Protest naukowców

Kierowcy TiRów blokują granicę, rolnicy wylewają gnojówkę, górnicy strajkują, nauczyciele protestują. A co mają zrobić naukowcy, kiedy zarabiają śmiesznie mało, a ich warsztat pracy jest taki sam jak kilkanaście lat temu?

Przecież nie zablokujemy granicy, gnojówki nie mamy, na nasz strajk nikt nie zwróci uwagi, a na nasz marsz protestacyjny przyjdzie 125 osób. Nie mamy ani związków zawodowych, ani żadnej organizacji mogącej się o nas upominać.
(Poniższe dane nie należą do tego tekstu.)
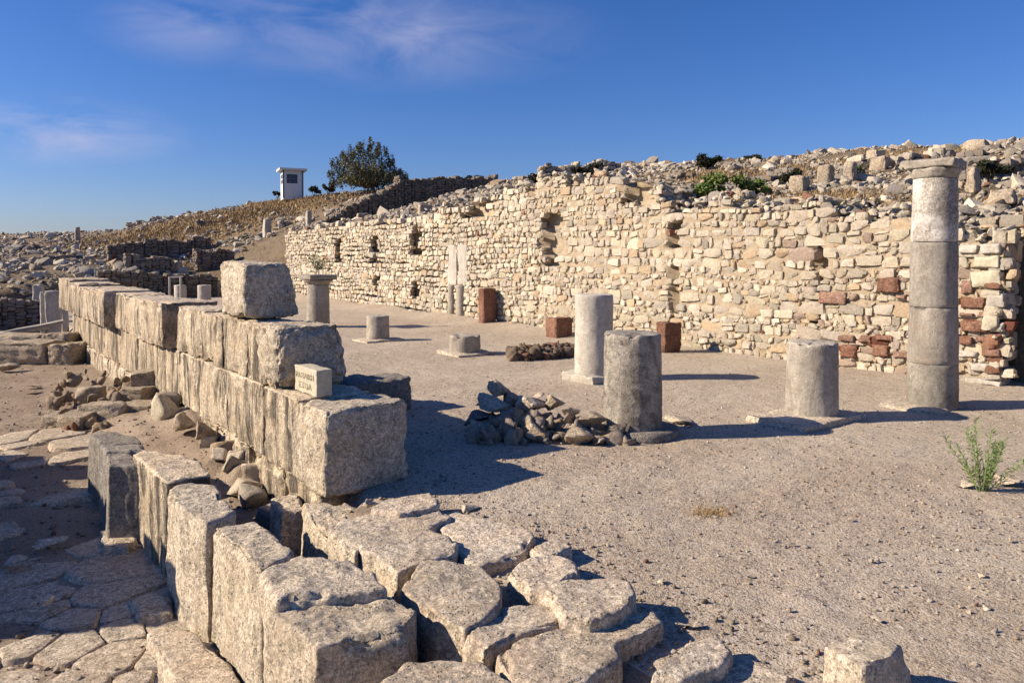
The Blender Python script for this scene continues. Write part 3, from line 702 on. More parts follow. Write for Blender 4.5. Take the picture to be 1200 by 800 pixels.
# ================================================================== SLABS of the ruined corner
SL = [
 ([(437,597),(452,587),(503,577),(512,591),(470,601)], .16, 'thin flat slab lying beside the foot of the large end block', .08),
 ([(388,624),(402,610),(430,602),(520,597),(528,604),(498,620),(440,624),(418,648)], .12, 'long narrow slab just below the thin flat slab', .5),
 ([(416,637),(442,624),(502,621),(531,632),(533,645),(500,655),(466,668),(450,654)], .14, 'broad slab with sunlit broken front edge left of the middle slabs', .5),
 ([(506,612),(535,601),(600,614),(625,625),(612,642),(590,655),(560,661),(540,648),(528,628)], .09, 'wide worn slab merging into the gravel floor', .3),
 ([(470,688),(498,657),(560,665),(586,684),(583,705),(545,734),(510,716)], .16, 'large slab over the deep dark hollow', .75),
 ([(546,738),(580,710),(638,704),(663,714),(655,728),(600,742),(568,762),(548,752)], .13, 'oblong slab in front of the slab over the hollow', .6),
 ([(586,763),(640,740),(718,720),(765,714),(774,728),(740,745),(718,752),(724,770),(694,790),(640,815),(604,800)], .12, 'long ragged slab reaching the bottom edge of the picture', .6),
 ([(597,666),(640,648),(671,659),(677,671),(640,690),(620,690)], .12, 'small square slab with ochre patch in the middle of the slabs', .4),
 ([(637,690),(665,674),(733,679),(742,694),(735,708),(692,722),(665,719)], .19, 'thick pale slab raised above the others and casting a shadow', .2),
 ([(443,795),(480,777),(555,776),(600,800),(590,850),(430,850)], .14, 'slab cut by the bottom edge in front of the dark hollow', .7),
 ([(795,762),(838,744),(856,762),(842,778),(800,792),(765,790)], .12, 'pale crumbling slab at the right end of the ruined corner', .25),
 ([(770,800),(800,790),(880,770),(930,790),(920,830),(780,840)], .05, 'flat earth covered slab right of the crumbling slab', .3),
 ([(625,640),(652,630),(668,640),(640,652)], .11, 'small wedge of stone between the wide worn slab and the gravel', .2),
]
for px, zt, lb, th in SL:
    slab('paving_slab', px, zt, zt-th, M['slab'], lb, 'stone slab', 'slabs of the ruined corner', amp=.016 if th > .1 else .010, seg_n=120, rings=22, r=.022, side=10, wob=.03, grow=.0, expand=.022, tilt=tuple(RNG.normal(0, .014, 2)))
# flags beside the upright blocks
for px, zt, lb in (([(150,700),(178,690),(205,700),(200,716),(165,722)], -.56, 'pale flagstone touching the foot of the pale upright block'),
                   ([(172,742),(190,733),(222,738),(262,765),(300,830),(215,830),(190,770)], -.53, 'long smooth flagstone under the broad nearest block'),
                   ([(116,620),(158,618),(160,630),(150,640),(120,640)], -.5, 'shaded flat stone at the foot of the streaked upright block')):
    slab('flagstone', px, zt, zt-.2, M['slab'], lb, 'stone slab', amp=.012, seg_n=80, r=.03)

BOXYH = [rock_proto(14, 4, 700+i, True) for i in range(8)]
# ================================================================== rocks (single stones)
def rock(name, u, v, w, h, z0, m, label, cat='stone', group=None, ang=None, dp=1., proto=None, rs=None, boxy=False):
    """u,v: foot of the stone in the photograph; w,h its size in photo pixels there"""
    p = at(u, v, z0); px = F/p[1]; sx_, sz_ = w/px/2, h/px/2; _seed[0] += 3
    pool = BOXYH if boxy else CHUNKH
    V, Q = pool[(_seed[0]*7) % len(pool)]; a = RNG.uniform(-.25, .25) if ang is None else ang
    X = V*np.array((sx_, sx_*dp, sz_)); X = np.stack([X[:, 0]*math.cos(a)-X[:, 1]*math.sin(a), X[:, 0]*math.sin(a)+X[:, 1]*math.cos(a), X[:, 2]], 1)
    X = X+p+np.array((0, sx_*dp*.8, sz_*.92)); X = weather(X, Q, min(sx_, sz_)*.10, _seed[0])
    o = obj(name, X, Q, m); o.data.set_sharp_from_angle(angle=R(24)); return tag(o, label, cat, group)
rock('boulder', 1031, 842, 92, 80, -.05, M['block'], 'rough pale boulder on the gravel at the bottom edge', 'boulder', ang=.35, dp=.8, boxy=True)
# heap by the shaded columns
heap = [(566,522,36,26,'low shaded stone at the far left foot of the rubble heap','rubble'),(592,523,44,34,'dark long stone in the lower left of the rubble heap','rubble'),(622,524,38,36,'shaded stone in the bottom middle of the rubble heap','rubble'),(650,525,40,34,'narrow dark stone wedged in the bottom of the rubble heap','rubble'),
        (682,528,38,30,'brown stone at the bottom right of the rubble heap','rubble'),(706,529,34,26,'dark stone between the rubble heap and the thick column','rubble'),(640,515,50,40,'large inner stone of the rubble heap under the broad sunlit one','rubble'),(600,514,46,38,'large inner stone on the left of the rubble heap','rubble'),(672,518,44,36,'inner stone on the right of the rubble heap','rubble')]
for u, v, w, h, lb, mk in heap: rock('heap_stone', u, v, w, h, -.05, M[mk], lb, group='stones of the rubble heap', dp=.9)
def rockz(name, u, vb, w, h, Yd, m, label, **k):
    p = atY(u, vb, Yd); rock(name, u, vb, w, h, p[2], m, label, **k)
for u, vb, w, h, Yd, lb, mk in ((620,490,62,30,9.0,'broad sunlit stone lying across the middle of the rubble heap','slab'),(585,492,56,26,9.1,'pale edged stone on the left of the rubble heap','slab'),(600,482,46,24,9.3,'flat stone propped behind the pale edged stone of the heap','greyblock'),
        (582,468,34,22,9.4,'small dark stone topping the rubble heap on the left','rubble'),(664,500,36,40,8.9,'pointed upright stone on the right of the rubble heap','slab'),(695,505,40,26,8.8,'shaded stone leaning toward the thick column','rubble'),(634,470,30,14,9.2,'rounded sunlit stone capping the broad stone of the heap','slab'),(730,512,34,20,8.7,'small flat stone beside the base of the thick column','rubble'),(560,500,40,24,9.2,'low dark stone on the left shoulder of the rubble heap','greyblock'),(572,478,30,16,9.5,'tilted grey stone at the top left of the rubble heap','greyblock'),(648,484,34,26,9.1,'lump of stone behind the pointed upright stone of the heap','rubble'),(606,504,46,26,8.95,'dark stone under the broad sunlit stone of the heap','rubble'),(676,518,34,22,8.8,'wedge shaped stone low on the right of the rubble heap','rubble')):
    rockz('heap_stone', u, vb, w, h, Yd, M[mk], lb, group='stones of the rubble heap', dp=.8)
# stacked stones in the street
for u, vb, w, h, Yd, lb in ((152,498,52,26,11.4,'dark long stone at the bottom right of the street pile'),(118,502,54,30,11.2,'broad brown stone at the bottom middle of the street pile'),(82,510,40,26,10.9,'stone at the front left corner of the street pile'),
        (62,508,34,24,11.1,'pale broken stone outermost on the left of the street pile'),(165,482,42,14,11.7,'thin flat stone in the second row of the street pile'),(155,471,52,18,11.9,'slab stone under the top stone of the street pile'),(163,455,34,22,12.1,'squared stone topping the street pile'),
        (100,476,36,24,12.2,'grey squared stone at the back left of the street pile'),(135,484,34,14,11.9,'thin stone tucked in the middle of the street pile')):
    rockz('pile_stone', u, vb, w, h, Yd, M['rubble'], lb, cat='stone', group='stones of the street pile', dp=.9, boxy=True)
for u, v, w, h, lb in ((232,520,34,26,'knobbly stone at the foot of the streaked wall'),(206,508,30,22,'pale lump of stone in the earth before the wall foot'),(22,458,30,9,'flat stone on the street near the left edge'),(5,436,22,12,'stone at the left edge by the low wall'),(36,462,18,6,'small flat stone right of the flat stone on the street')):
    rock('loose_stone', u, v, w, h, -.38 if u < 50 else -.12, M['rubble'], lb)
for u, v, w, h, lb in ((60,645,46,14,'rough lit stone in the shaded street'),(10,665,30,12,'pale stone at the left edge of the shaded street'),(55,712,26,12,'pale rock at the rim of the street paving'),(350,586,30,20,'stone plugged under the left corner of the large end block')):
    rock('loose_stone', u, v, w, h, -.55 if u < 300 else -.25, M['slab'], lb)
for u, v, w, h, lb in ((605,632,24,9,'small pale stone on the slab edge near the gravel'),(548,604,34,10,'low stone at the rim of the shadow'),(795,498,40,8,'flat pale stone right of the thick column'),(800,745,32,18,'lump of stone beside the crumbling slab'),(820,738,14,8,'little dark stone behind the lump of stone'),
        (1140,573,22,11,'pale stone at the foot of the green plant'),(1157,574,12,8,'tiny stone right of the pale stone by the plant'),(1190,570,34,14,'flat grey stone right of the green plant'),(778,686,13,8,'single pale pebble on the open gravel'),(430,600,24,16,'small stone between the end block and the thin slab')):
    rock('loose_stone', u, v, w, h, 0 if u > 500 else .08, M['slab'], lb)
for i in range(60):                                    # little stones strewn on the floor, all alike
    u = RNG.uniform(560, 1195); v = RNG.uniform(470, 790)
    if u < 800 and v > 600 or (v < 540 and u < 760): continue
    rock('small_stone', u, v, RNG.uniform(5, 9)*(v-300)/300, RNG.uniform(3, 5)*(v-300)/300, -.005, M['slab'], 'small pale stone strewn on the open gravel floor', 'stone', 'small stones strewn on the gravel floor', ang=RNG.uniform(0, 3))

# pebbles and chips: uncountable
def pebbles(name, n, gen, s0, s1, label, zf=ground_z, prot=CHUNK2, base=(.40, .33, .26), sink=.3):
    P = gen(n); n = len(P); P = np.concatenate([P, zf(P[:, 0], P[:, 1])[:, None]], 1)
    sz = (s0*(s1/s0)**(RNG.random(n)**2.2))[:, None]*np.array([[1.2, 1, .75]])*RNG.uniform(.75, 1.25, (n, 3)); P[:, 2] += sz[:, 2]*(1-sink)
    A = scatter(prot, P, sz, RNG.uniform(0, 6.3, n), stone_cols(n, .05, base, .3, var=.2), None, .3)
    return tag(obj(name, A[0], A[1], M['masonry'], None, False, A[2]), label, 'gravel', kind='stuff')
def gen_floor(n):
    y = 3.2*(26/3.2)**RNG.random(n); x = RNG.uniform(-.75, .8, n)*y; P = np.stack([x, y], 1); s, t = st(P.T)
    cl = fbm2(P[:, 0], P[:, 1], .6, 3, 71); k = (t > 2.95) & (t < 14) & (cl > RNG.uniform(-.45, .25, n)); return P[k]
pebbles('gravel', 26000, gen_floor, .004, .015, 'fine gravel and chips covering the stoa floor', base=(.52, .45, .36))
def gen_street(n):
    y = 4.5*(22/4.5)**RNG.random(n); x = RNG.uniform(-.8, -.1, n)*y; P = np.stack([x, y], 1); s, t = st(P.T); return P[(t < 2.65)]
pebbles('gravel', 6000, gen_street, .006, .026, 'stone chips scattered over the street and its paving')
def gen_ruin(n):
    s = RNG.uniform(2, 6.6, n); t = RNG.uniform(2.0, 3.9, n); return W(s, t)[:, :2]
pebbles('gravel', 1500, gen_ruin, .005, .018, 'chips filling the joints between the corner slabs', base=(.36, .29, .21))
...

Podobno w 1968 roku, podczas protestów studenckich, gmach Wydziału Fizyki UW na Hożej był otoczony przez milicję. W pewnym momencie pojawił się Student z rzutnikiem do przeźroczy, a inni zaczęli krzyczeć: „Laserem, laserem po nich!!!” Milicjanci padli na ziemię przerażeni.

Myślę, że naukowcy coś podobnego powinni zrobić teraz. Może odpalenie ciemnej materii, albo przynajmniej antymaterii? Może jakiś wirus, albo zwykły, albo komputerowy? Może jakieś promieniowanie, które powoduje impotencję (umysłową i rzeczywistą)?

Polskiej nauki nie naprawimy po dobroci. Musimy zacząć walczyć, jak ten Student w 1968.